Zsh Mailing List Archive
Messages sorted by: Reverse Date, Date, Thread, Author

Re: Feature request (@M):# with context matches



On Jan 30,  1:13pm, Sebastian Gniazdowski wrote:
}
} However, grep -C is not very possible to replace with Zsh code.

I'm a little puzzled about how you think this would work in a
parameter substitution context.  Grep operates on a stream of
input lines, parameter substitution works on values in memory.  Do
you propose to capture the entire input in an array before even
performing the search?

In any case the way you want to do this kind of thing is with array
subscript flags.

 r
     Reverse subscripting: if this flag is given, the EXP is taken as a
     pattern and the result is the first matching array element,
     substring or word (if the parameter is an array, if it is a
     scalar, or if it is a scalar and the `w' flag is given,
     respectively).  The subscript used is the number of the matching
     element, so that pairs of subscripts such as `$foo[(r)??,3]' and
     `$foo[(r)??,(r)f*]' are possible if the parameter is not an
     associative array.

 R
     Like `r', but gives the last match.  For associative arrays, gives
     all possible matches.

 i
     Like `r', but gives the index of the match instead; this may not be
     combined with a second argument.

 I
     Like `i', but gives the index of the last match, or all possible
     matching keys in an associative array.

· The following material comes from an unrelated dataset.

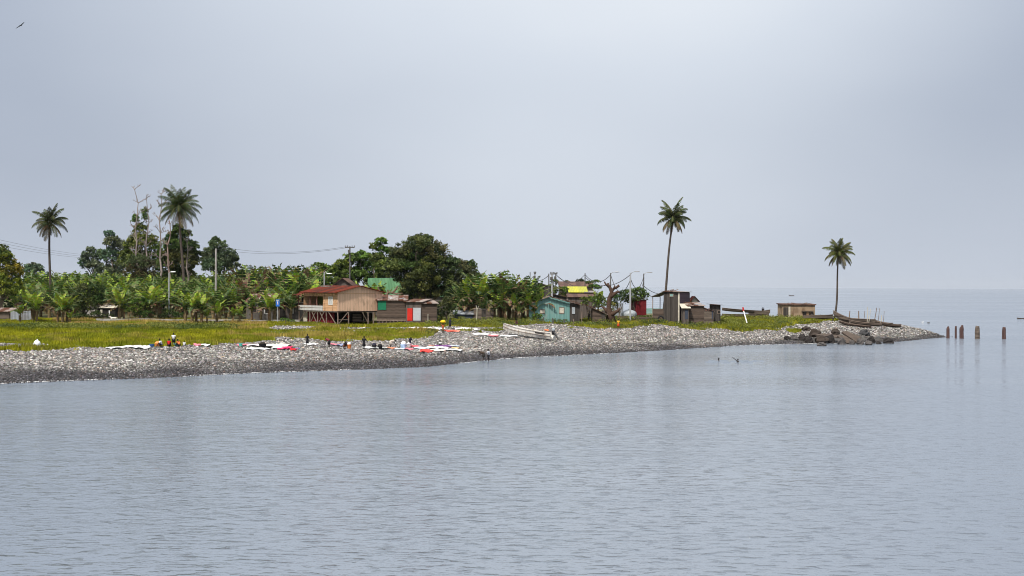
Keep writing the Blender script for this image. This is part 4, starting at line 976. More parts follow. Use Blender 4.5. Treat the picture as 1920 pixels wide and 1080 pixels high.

(The docs have a lot more, I just copied the critical bits.)

So you want something like

    while (( ( hit = $list[(i)*$search_pattern*] ) < $#list ))
    do
	print -r -- $list[hit-3,hit+3]
	shift $hit list
    done

with some appropriate checking that (hit-3) doesn't become negative and
wrap around to the other end of the array, and other foo to manage the
possiblity of overlapping contexts.  Note you don't even need the tilde
in $search_pattern, [(i)...] forces everything into pattern context; if
you do NOT want patterns, you need ${(b)search_pattern} (or in older
zsh ${(q)search_pattern} will usually work).